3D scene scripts
=====
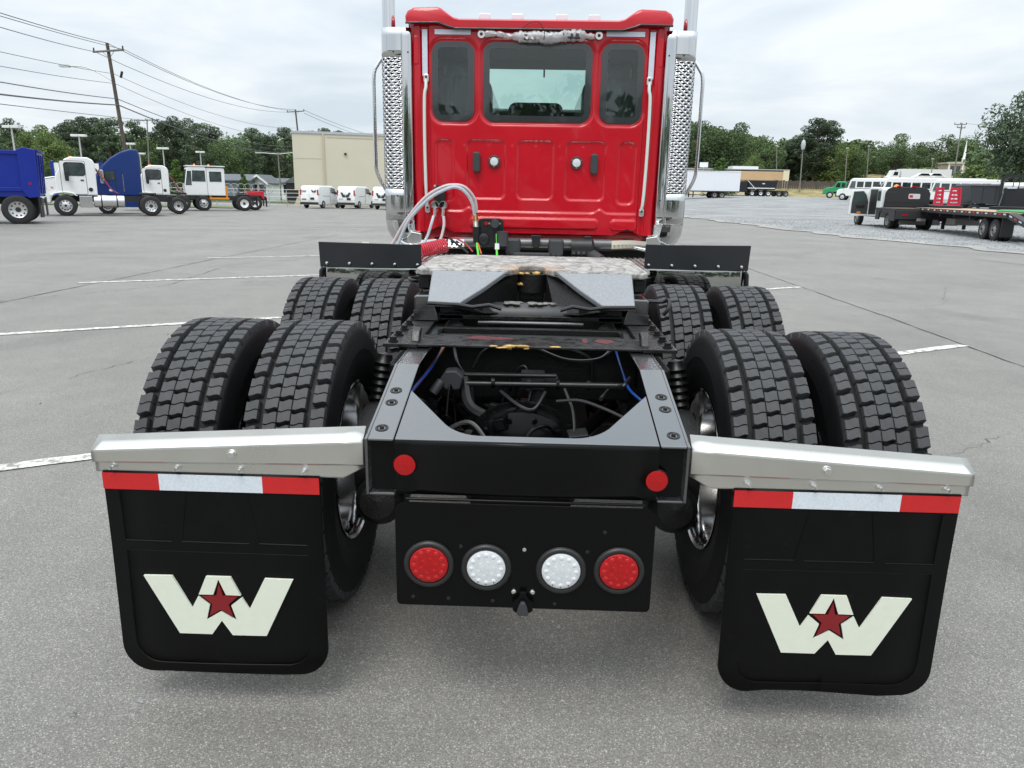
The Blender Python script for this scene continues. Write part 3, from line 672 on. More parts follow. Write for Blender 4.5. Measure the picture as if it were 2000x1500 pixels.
_rc = random.Random(17)
for i in range(16):
    x = _rc.uniform(-.36, .36); y = _rc.uniform(.45, .95); z = _rc.uniform(.58, .78); a = _rc.uniform(-.2, .2); b = _rc.uniform(-.15, .15)
    hose('brake_line', [(x, y, z), (x+a*.4, y+b*.5, z+_rc.uniform(.02, .10)), (x+a, y+b, z+_rc.uniform(-.05, .06)), (x+a*1.5, y+b*1.3, z-.1)], _rc.uniform(.004, .009), black_paint if i % 3 else steel_dark)
for i in range(12):
    x = _rc.uniform(-.34, .34); y = _rc.uniform(.5, 1.0); z = _rc.uniform(.56, .72); q = _rc.uniform(.015, .04)
    MB().box(-q, q, -q*.7, q*.7, -q*.6, q*.6).build('clamp_block', black_paint if i % 2 else black_rough, T, bevel=.005, loc=(x, y, z), rot=(_rc.uniform(-.5, .5), _rc.uniform(-.5, .5), _rc.uniform(0, 3)))
for s in (-1, 1):
    MB().tube([(s*.12, .62, .60), (s*.33, 1.0, .66)], .026, 12).build('torque_rod', black_paint, T, smooth=True)
MB().lathe([(-.012, .20), (-.012, .235), (.012, .235), (.012, .20)], (-.02, .66, AXZ+.03), 'y', 40).build('carrier_flange', pm('glossy_black_flange', (.006, .006, .006), .12, coat=1), T, smooth=30)
# ---- fifth wheel on its slider base
dirty = pm('worn_black_plate', (.010, .0096, .0092), .32, .1, var=.8, vscale=22, bump=.25, bscale=60, rvar=.2)
fwgrey = pm('fifth_wheel_casting', (.24, .25, .265), .5, .3, var=.12, vscale=120, bump=.3, bscale=420)
def greased():
    m = pm('fifth_wheel_top', (.3, .3, .29), .62, .0, bump=.35, bscale=40); t = m.node_tree; n = t.nodes.new; k = t.links.new; b = t.nodes['Principled BSDF']
    tcn = n('ShaderNodeTexCoord'); mp = n('ShaderNodeMapping'); mp.inputs['Location'].default_value = (0, -1.5, 0); k(tcn.outputs['Object'], mp.inputs[0])
    wv = n('ShaderNodeTexWave'); wv.wave_type = 'RINGS'; wv.rings_direction = 'Z'; wv.inputs['Scale'].default_value = 3.2; wv.inputs['Distortion'].default_value = 5; wv.inputs['Detail'].default_value = 4; wv.inputs['Detail Scale'].default_value = 2.2; k(mp.outputs[0], wv.inputs['Vector'])
    r = n('ShaderNodeValToRGB'); e = r.color_ramp.elements; e[0].color = (.09, .086, .08, 1); e[1].color = (.50, .48, .45, 1); e[0].position = .33; e[1].position = .66
    nb = n('ShaderNodeTexNoise'); nb.inputs['Scale'].default_value = 20; nb.inputs['Detail'].default_value = 7; nb.inputs['Roughness'].default_value = .7; k(tcn.outputs['Object'], nb.inputs['Vector'])
    ad = n('ShaderNodeMix'); ad.data_type = 'FLOAT'; ad.inputs[0].default_value = .0; k(nb.outputs['Fac'], ad.inputs[2]); k(wv.outputs['Fac'], ad.inputs[3]); k(ad.outputs[0], r.inputs[0]); wr = n('ShaderNodeTexWave'); wr.wave_type = 'RINGS'; wr.rings_direction = 'Z'; wr.inputs['Scale'].default_value = 4.5; wr.inputs['Distortion'].default_value = 4.5; wr.inputs['Detail'].default_value = 3; k(mp.outputs[0], wr.inputs['Vector']); wm = n('ShaderNodeMapRange'); wm.inputs[1].default_value = .0; wm.inputs[2].default_value = .12; wm.inputs[3].default_value = .6; k(wr.outputs['Fac'], wm.inputs[0]); sc2 = n('ShaderNodeVectorMath'); sc2.operation = 'SCALE'; k(r.outputs[0], sc2.inputs[0]); k(wm.outputs[0], sc2.inputs['Scale'])
    ln = n('ShaderNodeVectorMath'); ln.operation = 'LENGTH'; k(mp.outputs[0], ln.inputs[0])
    nz = n('ShaderNodeTexNoise'); nz.inputs['Scale'].default_value = 14; nz.inputs['Detail'].default_value = 5; k(tcn.outputs['Object'], nz.inputs['Vector'])
    return m, sc2, nz, t
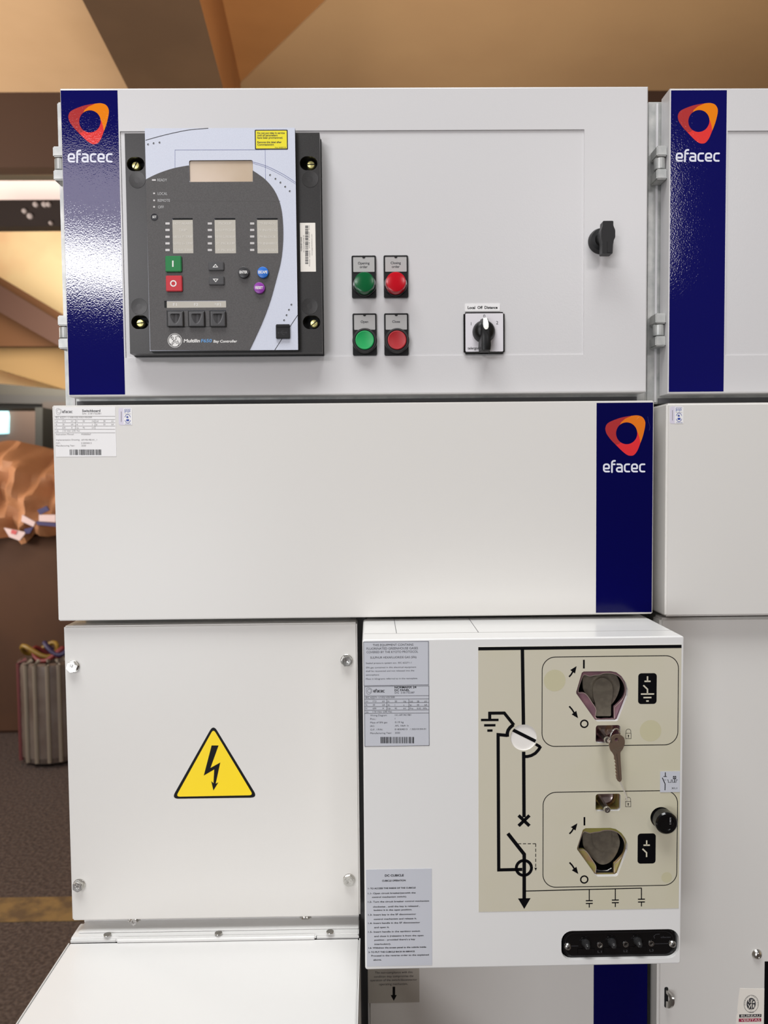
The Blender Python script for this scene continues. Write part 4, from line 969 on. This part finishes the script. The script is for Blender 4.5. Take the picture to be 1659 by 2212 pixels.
# ================================================================ PROTECTION RELAY
YC, YB = -.002, -.011
t = thing('protection_relay', 'black and silver relay controller with display and keypad, mounted in the left door', 'relay', (Pl(YC).p(485, 765)[0], YP, Pl(YC).p(485, 765)[1]))
pc_ = Pl(YC); pb_ = Pl(YB)
u0, v0, u1, v1 = pc_.rect(275, 287.3, 693.2, 762.5)
b = B(); ovals = []
scr = ((293, 354.4, 294, 359, BRASS, 1.1), (666.6, 352.8, 672, 357.5, BRASS, .05), (302.4, 696, 304.2, 698.7, BRASS, .1), (673, 696.2, 678.7, 699.6, BRASS, .7))
def oval(px, py):
    c = pc_.p(px, py); r = pc_.mm(14.6); d = pc_.mm(4.0)
    return [(a+(d if a > c[0] else -d), z) for a, z in circ(c, r, 28)]
ov = [oval(s_[0], s_[1]) for s_ in scr]
out = [(u0, v0), (u1, v0), (u1, v1), (u0, v1)]
b.prism([out]+[ccw(o)[::-1] for o in ov], YC, YP-.004, CHASSIS, back=False)
for o in ov: b.flat([ccw(o)], YP-.0045, CAVITY)
b.box(u0-.0008, u1+.0008, YP-.006, YP, v0-.0008, v1+.0008, BLACKP, .0005)
for px, py in ((296.5, 388.7), (670, 387), (300.8, 662), (669, 661.4)):
    c = pc_.p(px, py); b.lathe([(pc_.mm(17.5), -.0002), (pc_.mm(17.2), .0003), (pc_.mm(12), .0001), (0, -.0001)], (c[0], YC, c[1]), CHASSIS, 32)
b.part('relay_housing', t)
for x0, y0, px, py, m, a in scr:
    c = Pl(.008).p(px, py); b = B(); b.lathe([(.0046, -.003), (.0046, .0015), (.0038, .0026), (0, .003)], (c[0], .008, c[1]), m, 24)
    b.stroke([(c[0]-.0044*math.cos(a), c[1]-.0044*math.sin(a)), (c[0]+.0044*math.cos(a), c[1]+.0044*math.sin(a))], .0010, .008-.0031, CAVITY); b.part('mounting_screw', t, None, 'slotted brass screw')
# bezel
q = [pb_.p(*k) for k in ((311.9, 277), (636.3, 276), (644.8, 756.4), (324.7, 757.4))]
zu0, zu1, zv1, zv0 = (q[0][0]+q[3][0])/2, (q[1][0]+q[2][0])/2, (q[0][1]+q[1][1])/2, (q[2][1]+q[3][1])/2
scrn = rrect(*pb_.rect(408.8, 346, 546.5, 393.2), pb_.mm(3.5), 3)
b = B(); b.prism([[(zu0, zv0), (zu1, zv0), (zu1, zv1), (zu0, zv1)], ccw(scrn)[::-1]], YB, YC, SILVER, BLACKP)
b.box(zu0-.0006, zu1+.0006, YB+.0012, YC+.001, zv0-.0006, zv1+.0006, BLACKP) if False else None
yb = YB-INK
def lb(pts, wpx, m=INKD, n=6): b.stroke(smooth_loop([pb_.p(*k) for k in pts], n, False) if n else [pb_.p(*k) for k in pts], pb_.mm(wpx), yb, m)
lb([(314.5, 303), (343, 295), (375, 287.2), (410, 280.5), (450, 277.2)], 1.3)
NAVY = mat('fine_navy_line', (110, 116, 160), .5)
lb([(378, 363), (378, 324), (572.8, 323.4), (573.6, 388.5)], .8, NAVY, 0)
lb([(544.7, 349.3), (573.6, 358), (604.5, 372.5), (623.8, 384), (638.5, 394)], .9, NAVY); lb([(546, 352.5), (573.6, 361.5), (603.5, 376), (622.8, 387.5), (638.5, 397.5)], .7, NAVY)
lb([(643.6, 680), (618, 718), (593.3, 756.6)], 1.3, INKD, 0)
dots = [(320, 312), (332, 309.7), (344.8, 308), (583.6, 378.3), (595.2, 386.4), (606, 394.5), (616.2, 403.5), (626, 413), (629.7, 658.2), (624.4, 669.4), (619.2, 680.9), (613.9, 691.9)]
for d in dots: b.flat([circ(pb_.p(*d), pb_.mm(2.0), 14)], yb, INKD); b.flat([circ(pb_.p(d[0]+.8, d[1]+.5), pb_.mm(.9), 10)], yb-INK, INKG)
bez = b.part('bezel', t, None, 'silver blue front bezel', smooth=False)
# charcoal overlay
OV = .0008
curve = smooth_loop([(545.9, 368.6), (560, 378), (573.6, 388.5), (589, 406), (600.6, 427.5), (608.3, 454.5), (611.6, 491), (611.0, 529.7), (606.5, 566), (598, 599.5), (584.5, 648.5), (569, 691), (553, 727), (538.8, 757)], 5, False)
topc = smooth_loop([(315.5, 388), (332, 379.5), (352, 371.3), (378, 363.3), (408, 357.8)], 4, False)
outl = [pb_.p(*k) for k in [(325, 756.6)]+topc+[(408.8, 393.6), (546.5, 392.9)]+curve]
wins = [rrect(*pb_.rect(x0, 471.5, x1, 547.5), .0004, 2) for x0, x1 in ((373, 417.3), (464, 509.4), (555.5, 600.6))]
fst = rrect(*pb_.rect(355.5, 649.5, 488.6, 665), .0004, 2); fbay = rrect(*pb_.rect(360.5, 670.5, 489, 707), .0004, 2)
b = B(); b.prism([ccw(outl)]+[ccw(h)[::-1] for h in wins+[fst, fbay]], YB-OV, YB, OVERLAY)
yo = YB-OV-INK; po_ = Pl(YB-OV)
b.stroke([po_.p(323, 434), po_.p(605, 434.5)], po_.mm(1.0), yo+.00005, mat('overlay_crease', (74, 71, 70), .5))
for s_, x_, y_ in (('READY', 340.2, 391.8), ('LOCAL', 340.8, 421.2), ('REMOTE', 340.8, 436), ('OFF', 341.5, 450.2)): b.text(po_, s_, x_, x_+{5: 20.8, 6: 26.5, 3: 12.5}[len(s_)], y_, 5.6, INKG, yo)
c = po_.p(377.8, 735.5); mm_ = po_.mm
b.flat([circ(c, mm_(12.6), 36)], yo, INKW); b.stroke(circ(c, mm_(14.6), 40), mm_(.9), yo, INKW, True)
for k in range(4):          # four swirls cut into the disc and the script letters
    a = k*PI/2+.5; b.stroke([(c[0]+mm_(r_)*math.cos(a+d_), c[1]+mm_(r_)*math.sin(a+d_)) for r_, d_ in ((12.4, 0), (11.8, .25), (10.2, .42), (11.5, .62))], mm_(1.1), yo-INK, OVERLAY)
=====
• **Requirements**
List every line above containing the word "from".

• **Task response**
The Blender Python script for this scene continues. Write part 3, from line 672 on. More parts follow. Write for Blender 4.5. Measure the picture as if it were 2000x1500 pixels.
The Blender Python script for this scene continues. Write part 4, from line 969 on. This part finishes the script. The script is for Blender 4.5. Take the picture to be 1659 by 2212 pixels.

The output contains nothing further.